【判例解説】相続分の譲渡は特別受益に該当するか

【判例解説】相続分の譲渡は特別受益に該当するか

事案の概要

(事案を簡略化して説明します。)

父親H1が死亡し(一次相続)、H1の法定相続人は母親H2、子A、子Bでした。

H1の遺産分割調停手続きにおいて、H2はAに対し無償で自己の相続分を譲渡し、一次相続に関してAとBとの間で遺産分割調停が成立しました。

その後、H2が死亡しましたが(二次相続)、H2は生前、全財産をAに相続させる旨の遺言を作成していました。

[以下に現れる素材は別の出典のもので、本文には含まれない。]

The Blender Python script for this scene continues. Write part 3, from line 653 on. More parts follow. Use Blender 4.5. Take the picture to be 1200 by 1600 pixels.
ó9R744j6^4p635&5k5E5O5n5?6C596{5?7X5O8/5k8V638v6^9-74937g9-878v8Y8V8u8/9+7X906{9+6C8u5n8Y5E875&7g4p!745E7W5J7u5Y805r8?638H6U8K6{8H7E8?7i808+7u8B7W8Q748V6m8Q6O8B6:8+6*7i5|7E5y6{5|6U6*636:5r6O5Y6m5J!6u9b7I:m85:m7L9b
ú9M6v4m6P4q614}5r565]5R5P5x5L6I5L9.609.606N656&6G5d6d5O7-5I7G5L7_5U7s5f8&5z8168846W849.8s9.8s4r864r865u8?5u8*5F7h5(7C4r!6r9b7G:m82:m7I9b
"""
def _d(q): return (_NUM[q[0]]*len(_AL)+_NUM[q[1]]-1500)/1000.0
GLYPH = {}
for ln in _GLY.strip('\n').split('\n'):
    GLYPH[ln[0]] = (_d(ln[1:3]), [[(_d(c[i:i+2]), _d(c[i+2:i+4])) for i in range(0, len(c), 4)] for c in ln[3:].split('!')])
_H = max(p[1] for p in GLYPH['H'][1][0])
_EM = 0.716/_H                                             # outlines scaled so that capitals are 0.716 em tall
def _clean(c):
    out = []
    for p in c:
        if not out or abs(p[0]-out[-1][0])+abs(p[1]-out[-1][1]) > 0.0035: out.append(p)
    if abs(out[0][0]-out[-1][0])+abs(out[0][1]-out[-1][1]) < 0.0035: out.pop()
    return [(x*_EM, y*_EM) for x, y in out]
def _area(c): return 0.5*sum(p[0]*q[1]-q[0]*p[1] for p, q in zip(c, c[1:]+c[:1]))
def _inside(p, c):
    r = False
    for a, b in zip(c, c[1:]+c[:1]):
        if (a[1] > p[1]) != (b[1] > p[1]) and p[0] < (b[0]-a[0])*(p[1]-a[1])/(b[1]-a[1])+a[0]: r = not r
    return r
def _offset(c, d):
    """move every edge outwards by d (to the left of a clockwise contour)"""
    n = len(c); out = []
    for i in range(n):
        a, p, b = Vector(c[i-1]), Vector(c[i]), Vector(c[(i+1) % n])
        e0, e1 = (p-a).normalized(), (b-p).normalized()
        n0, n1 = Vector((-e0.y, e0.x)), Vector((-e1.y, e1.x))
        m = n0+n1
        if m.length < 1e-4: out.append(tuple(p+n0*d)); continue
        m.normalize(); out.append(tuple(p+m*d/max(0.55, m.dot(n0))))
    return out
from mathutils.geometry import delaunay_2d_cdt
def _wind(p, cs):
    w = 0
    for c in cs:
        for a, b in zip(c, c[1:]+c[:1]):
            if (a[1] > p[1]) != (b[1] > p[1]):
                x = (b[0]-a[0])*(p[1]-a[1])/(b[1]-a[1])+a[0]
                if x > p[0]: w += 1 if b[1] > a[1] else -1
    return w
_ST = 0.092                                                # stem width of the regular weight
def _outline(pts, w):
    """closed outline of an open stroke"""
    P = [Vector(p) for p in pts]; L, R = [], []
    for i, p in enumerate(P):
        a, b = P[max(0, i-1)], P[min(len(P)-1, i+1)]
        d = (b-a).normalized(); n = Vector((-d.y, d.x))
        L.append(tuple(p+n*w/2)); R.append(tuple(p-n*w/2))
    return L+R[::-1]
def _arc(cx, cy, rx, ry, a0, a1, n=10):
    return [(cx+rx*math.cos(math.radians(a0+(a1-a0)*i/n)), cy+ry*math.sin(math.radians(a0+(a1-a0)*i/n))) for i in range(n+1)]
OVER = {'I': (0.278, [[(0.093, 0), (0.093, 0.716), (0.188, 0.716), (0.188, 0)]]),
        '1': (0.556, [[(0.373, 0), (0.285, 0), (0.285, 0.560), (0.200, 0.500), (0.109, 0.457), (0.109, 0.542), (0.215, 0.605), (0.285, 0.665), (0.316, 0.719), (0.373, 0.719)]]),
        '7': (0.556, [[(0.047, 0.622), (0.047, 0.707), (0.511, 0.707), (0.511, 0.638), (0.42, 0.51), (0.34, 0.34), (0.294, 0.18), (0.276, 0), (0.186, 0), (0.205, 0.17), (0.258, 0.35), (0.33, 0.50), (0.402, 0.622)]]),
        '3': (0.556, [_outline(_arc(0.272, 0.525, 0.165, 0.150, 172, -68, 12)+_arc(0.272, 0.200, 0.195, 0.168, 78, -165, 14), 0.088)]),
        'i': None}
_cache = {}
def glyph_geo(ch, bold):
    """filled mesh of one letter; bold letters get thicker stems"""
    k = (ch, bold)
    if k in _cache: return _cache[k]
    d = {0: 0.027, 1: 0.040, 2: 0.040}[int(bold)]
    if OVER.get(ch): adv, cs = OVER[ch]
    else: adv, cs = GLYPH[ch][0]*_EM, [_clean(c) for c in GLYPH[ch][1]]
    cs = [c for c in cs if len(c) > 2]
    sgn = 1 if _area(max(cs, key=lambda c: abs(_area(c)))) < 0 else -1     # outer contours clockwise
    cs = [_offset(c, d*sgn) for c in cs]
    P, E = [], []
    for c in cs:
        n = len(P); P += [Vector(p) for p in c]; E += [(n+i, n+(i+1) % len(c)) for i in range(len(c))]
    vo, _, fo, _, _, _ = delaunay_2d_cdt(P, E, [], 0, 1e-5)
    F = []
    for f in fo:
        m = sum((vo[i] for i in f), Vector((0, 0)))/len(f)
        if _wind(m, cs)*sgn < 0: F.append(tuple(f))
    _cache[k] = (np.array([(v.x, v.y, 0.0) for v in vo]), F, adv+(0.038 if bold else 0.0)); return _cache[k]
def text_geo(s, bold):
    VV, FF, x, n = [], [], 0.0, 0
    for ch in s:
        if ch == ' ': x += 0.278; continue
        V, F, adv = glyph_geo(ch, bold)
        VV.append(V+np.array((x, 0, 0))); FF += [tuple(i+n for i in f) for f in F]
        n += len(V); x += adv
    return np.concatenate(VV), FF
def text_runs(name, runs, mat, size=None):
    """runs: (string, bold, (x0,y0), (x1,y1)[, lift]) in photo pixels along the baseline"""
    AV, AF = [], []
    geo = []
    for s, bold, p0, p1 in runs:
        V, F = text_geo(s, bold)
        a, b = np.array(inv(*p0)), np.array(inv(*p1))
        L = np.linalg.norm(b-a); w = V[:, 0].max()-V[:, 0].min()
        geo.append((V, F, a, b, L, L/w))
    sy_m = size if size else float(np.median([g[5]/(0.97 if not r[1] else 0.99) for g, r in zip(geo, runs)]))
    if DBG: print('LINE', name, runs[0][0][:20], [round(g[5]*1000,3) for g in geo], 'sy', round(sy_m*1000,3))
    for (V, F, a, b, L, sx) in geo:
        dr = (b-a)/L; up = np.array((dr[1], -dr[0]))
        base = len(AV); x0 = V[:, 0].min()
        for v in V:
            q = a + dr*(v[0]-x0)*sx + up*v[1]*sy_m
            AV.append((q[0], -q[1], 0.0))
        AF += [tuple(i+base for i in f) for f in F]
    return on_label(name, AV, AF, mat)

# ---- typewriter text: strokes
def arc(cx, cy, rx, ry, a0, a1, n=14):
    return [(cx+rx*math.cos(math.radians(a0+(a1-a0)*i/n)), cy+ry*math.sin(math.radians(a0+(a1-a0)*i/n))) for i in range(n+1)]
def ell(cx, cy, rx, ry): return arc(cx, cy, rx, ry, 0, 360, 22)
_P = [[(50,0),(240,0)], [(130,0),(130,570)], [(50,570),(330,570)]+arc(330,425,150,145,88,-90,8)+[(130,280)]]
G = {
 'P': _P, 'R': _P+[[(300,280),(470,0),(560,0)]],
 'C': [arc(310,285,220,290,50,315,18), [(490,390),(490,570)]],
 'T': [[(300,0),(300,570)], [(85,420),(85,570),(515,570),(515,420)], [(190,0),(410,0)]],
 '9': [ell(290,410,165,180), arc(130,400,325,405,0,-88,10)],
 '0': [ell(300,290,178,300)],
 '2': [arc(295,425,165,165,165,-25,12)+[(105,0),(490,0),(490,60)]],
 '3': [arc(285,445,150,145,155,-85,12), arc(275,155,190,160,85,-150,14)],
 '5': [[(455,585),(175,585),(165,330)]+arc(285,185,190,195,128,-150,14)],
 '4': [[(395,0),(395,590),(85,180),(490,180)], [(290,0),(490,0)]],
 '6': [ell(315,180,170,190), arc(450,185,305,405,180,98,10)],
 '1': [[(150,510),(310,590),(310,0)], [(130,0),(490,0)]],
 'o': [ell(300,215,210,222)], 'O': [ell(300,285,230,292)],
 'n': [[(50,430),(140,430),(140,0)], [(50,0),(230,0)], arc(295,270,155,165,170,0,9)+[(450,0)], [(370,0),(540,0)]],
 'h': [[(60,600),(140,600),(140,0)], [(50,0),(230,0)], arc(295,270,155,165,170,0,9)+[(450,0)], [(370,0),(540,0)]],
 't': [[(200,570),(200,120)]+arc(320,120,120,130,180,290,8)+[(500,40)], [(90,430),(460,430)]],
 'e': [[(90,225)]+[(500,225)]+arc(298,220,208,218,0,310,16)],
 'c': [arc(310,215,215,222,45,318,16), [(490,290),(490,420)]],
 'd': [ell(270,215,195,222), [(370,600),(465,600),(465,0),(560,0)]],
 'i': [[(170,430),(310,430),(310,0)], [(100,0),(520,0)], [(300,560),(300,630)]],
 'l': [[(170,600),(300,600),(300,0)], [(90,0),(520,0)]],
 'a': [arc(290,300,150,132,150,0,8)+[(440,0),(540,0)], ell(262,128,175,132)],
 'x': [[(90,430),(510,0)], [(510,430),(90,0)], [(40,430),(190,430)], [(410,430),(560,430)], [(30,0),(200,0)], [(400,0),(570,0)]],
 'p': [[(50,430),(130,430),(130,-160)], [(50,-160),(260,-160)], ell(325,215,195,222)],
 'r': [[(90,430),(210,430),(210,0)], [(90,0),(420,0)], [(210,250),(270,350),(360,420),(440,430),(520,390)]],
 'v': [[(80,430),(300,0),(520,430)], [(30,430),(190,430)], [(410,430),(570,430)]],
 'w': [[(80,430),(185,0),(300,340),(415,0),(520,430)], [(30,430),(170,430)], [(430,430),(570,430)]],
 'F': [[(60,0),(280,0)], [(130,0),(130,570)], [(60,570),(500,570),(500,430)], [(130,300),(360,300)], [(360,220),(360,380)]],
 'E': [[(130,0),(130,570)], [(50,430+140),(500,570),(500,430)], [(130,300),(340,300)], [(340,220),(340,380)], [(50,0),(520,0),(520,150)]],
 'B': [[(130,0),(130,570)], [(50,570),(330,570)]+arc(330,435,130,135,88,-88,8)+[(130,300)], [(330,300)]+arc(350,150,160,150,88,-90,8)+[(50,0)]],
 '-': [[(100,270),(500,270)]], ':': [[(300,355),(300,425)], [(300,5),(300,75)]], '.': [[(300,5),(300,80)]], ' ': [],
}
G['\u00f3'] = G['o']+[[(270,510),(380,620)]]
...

BはAに対して遺留分減殺請求権を行使し、一次相続におけるH2からAに対する相続分譲渡の価額を遺留分算定の基礎となる財産額に算入すべきだと主張しました。

裁判所と裁判年月日

裁判所:最高裁判所第二小法廷
裁判年月日:平成30年10月19日

本件の争点

相続分の譲渡とは、一般的に、積極財産と消極財産を包括した遺産全体に対する譲渡人の割合的持分を移転することとされていることから、贈与の対象といえるような具体的な「財産」の移転と考えることが出来るか、また、遺産分割は相続開始時に遡ってその効力を生じ(民法909条本文)、相続分の譲受人は相続開始時に遡って被相続人から直接財産を取得したことになるから、譲渡人から譲受人に贈与があったとは言えないのではないか、が問題となります。

結論

本判決は「相続分の譲渡は(・・中略・・)譲渡人から譲受人に対し経済的利益を合意によって移転するものということができる」ことを理由として、「共同相続人間においてされた無償による相続分の譲渡は、譲渡に係る相続分に含まれる積極財産及び消極財産の価額等を考慮して算定した当該相続分に財産的価値があるとはいえない場合を除き、上記譲渡をした者の相続において、民法903条1項に規定する『贈与』に当たる。」として、二次相続における特別受益に該当すると判断しました。